**EXERCISE PROMPT**
Copy every line that holds "masonry".

start LISTED RECORDS

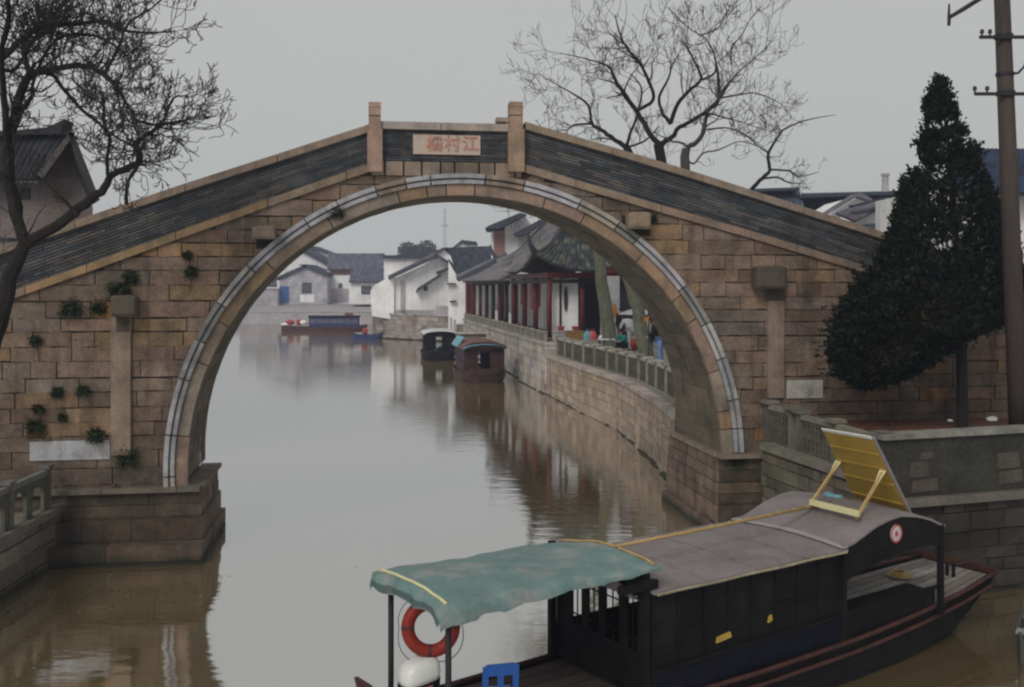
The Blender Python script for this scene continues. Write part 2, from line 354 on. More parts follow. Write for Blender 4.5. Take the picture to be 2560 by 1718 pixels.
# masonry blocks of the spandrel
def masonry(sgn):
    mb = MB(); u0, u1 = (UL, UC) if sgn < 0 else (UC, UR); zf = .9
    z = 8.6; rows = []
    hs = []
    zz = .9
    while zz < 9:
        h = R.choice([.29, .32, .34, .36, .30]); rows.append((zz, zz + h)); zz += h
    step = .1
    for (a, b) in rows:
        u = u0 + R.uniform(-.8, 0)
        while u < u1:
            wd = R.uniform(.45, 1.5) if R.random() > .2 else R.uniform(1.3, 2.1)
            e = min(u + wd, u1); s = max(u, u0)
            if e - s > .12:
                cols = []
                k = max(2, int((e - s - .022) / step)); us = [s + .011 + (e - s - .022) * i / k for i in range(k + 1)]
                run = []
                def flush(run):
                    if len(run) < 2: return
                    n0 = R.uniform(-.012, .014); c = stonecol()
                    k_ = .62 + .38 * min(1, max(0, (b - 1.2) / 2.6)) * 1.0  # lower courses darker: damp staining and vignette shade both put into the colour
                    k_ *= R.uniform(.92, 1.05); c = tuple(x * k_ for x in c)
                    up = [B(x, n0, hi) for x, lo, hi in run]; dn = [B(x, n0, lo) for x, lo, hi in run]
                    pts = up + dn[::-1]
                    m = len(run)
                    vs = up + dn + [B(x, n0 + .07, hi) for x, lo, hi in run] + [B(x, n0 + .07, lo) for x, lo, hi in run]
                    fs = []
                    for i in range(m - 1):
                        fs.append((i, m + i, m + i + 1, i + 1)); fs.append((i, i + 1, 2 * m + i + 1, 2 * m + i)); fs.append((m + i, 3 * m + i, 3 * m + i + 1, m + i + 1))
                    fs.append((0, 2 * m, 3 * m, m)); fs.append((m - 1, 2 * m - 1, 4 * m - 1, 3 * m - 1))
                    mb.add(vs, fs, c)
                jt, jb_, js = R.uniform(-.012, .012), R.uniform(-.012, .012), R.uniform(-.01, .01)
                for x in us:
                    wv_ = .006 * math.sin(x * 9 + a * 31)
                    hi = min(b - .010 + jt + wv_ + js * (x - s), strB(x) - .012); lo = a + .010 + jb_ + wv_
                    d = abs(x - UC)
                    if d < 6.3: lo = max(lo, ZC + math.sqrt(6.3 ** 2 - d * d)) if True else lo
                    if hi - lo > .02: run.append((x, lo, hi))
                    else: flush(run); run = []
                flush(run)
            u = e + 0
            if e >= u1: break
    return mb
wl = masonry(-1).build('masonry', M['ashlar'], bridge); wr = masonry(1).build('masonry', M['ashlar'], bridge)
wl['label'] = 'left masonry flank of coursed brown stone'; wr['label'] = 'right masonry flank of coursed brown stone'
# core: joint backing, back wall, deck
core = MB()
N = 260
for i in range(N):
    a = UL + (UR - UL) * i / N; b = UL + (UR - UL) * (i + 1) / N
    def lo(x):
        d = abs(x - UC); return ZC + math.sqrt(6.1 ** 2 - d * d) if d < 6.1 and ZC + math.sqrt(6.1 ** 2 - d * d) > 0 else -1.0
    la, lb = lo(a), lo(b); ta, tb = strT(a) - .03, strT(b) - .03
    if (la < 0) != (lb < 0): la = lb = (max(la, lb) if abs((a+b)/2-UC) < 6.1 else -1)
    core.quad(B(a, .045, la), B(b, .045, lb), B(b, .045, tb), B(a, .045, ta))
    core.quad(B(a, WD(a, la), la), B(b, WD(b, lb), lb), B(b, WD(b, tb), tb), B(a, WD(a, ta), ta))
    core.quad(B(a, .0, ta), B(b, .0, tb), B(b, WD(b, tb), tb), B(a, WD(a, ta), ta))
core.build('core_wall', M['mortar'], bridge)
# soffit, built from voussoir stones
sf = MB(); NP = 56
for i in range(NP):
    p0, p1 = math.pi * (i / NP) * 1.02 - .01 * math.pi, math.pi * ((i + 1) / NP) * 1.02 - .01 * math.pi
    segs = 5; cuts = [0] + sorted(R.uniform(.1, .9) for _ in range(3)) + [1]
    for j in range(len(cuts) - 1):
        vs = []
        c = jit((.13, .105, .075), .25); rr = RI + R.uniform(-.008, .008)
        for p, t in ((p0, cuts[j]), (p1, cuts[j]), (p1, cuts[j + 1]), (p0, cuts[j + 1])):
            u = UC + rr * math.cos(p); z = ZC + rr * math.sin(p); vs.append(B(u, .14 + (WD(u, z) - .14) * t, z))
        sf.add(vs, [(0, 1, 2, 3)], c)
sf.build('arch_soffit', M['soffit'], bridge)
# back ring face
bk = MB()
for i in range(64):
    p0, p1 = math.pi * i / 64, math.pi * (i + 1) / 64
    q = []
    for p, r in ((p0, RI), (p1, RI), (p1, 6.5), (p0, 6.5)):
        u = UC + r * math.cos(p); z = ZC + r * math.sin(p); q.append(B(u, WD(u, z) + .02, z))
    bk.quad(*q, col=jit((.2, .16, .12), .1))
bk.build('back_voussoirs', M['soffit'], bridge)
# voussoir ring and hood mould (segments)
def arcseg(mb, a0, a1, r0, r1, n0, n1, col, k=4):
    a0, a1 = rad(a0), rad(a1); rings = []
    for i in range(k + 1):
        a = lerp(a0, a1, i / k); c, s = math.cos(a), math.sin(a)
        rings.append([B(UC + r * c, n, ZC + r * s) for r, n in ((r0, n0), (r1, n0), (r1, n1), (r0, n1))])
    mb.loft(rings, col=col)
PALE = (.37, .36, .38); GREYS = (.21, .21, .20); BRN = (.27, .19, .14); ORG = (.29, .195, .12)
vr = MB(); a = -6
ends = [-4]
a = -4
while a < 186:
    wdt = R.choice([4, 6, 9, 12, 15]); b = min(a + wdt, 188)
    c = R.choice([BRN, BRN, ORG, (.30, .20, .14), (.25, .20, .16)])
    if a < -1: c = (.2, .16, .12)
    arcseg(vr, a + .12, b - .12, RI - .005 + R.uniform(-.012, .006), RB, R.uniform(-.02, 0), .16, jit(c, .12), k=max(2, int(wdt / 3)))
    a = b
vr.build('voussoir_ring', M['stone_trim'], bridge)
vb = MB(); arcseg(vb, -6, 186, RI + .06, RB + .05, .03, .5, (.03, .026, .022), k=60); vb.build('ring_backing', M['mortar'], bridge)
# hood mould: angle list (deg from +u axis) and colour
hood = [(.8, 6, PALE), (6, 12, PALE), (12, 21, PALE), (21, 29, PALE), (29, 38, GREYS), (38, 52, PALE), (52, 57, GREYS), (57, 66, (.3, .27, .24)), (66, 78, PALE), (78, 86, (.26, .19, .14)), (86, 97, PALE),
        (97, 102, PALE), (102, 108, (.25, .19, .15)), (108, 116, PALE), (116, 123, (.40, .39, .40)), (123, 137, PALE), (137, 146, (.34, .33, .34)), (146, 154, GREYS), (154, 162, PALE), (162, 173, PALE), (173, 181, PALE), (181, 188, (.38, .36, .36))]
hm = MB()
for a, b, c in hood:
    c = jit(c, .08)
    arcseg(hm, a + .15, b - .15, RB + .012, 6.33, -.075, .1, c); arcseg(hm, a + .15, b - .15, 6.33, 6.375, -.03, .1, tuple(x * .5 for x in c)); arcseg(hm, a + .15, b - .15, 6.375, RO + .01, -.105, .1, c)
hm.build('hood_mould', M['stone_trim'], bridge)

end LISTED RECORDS
start LISTED RECORDS

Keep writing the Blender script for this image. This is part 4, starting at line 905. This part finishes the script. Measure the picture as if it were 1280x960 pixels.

end LISTED RECORDS

**RESPONSE BELOW**
# masonry blocks of the spandrel
def masonry(sgn):
wl = masonry(-1).build('masonry', M['ashlar'], bridge); wr = masonry(1).build('masonry', M['ashlar'], bridge)
wl['label'] = 'left masonry flank of coursed brown stone'; wr['label'] = 'right masonry flank of coursed brown stone'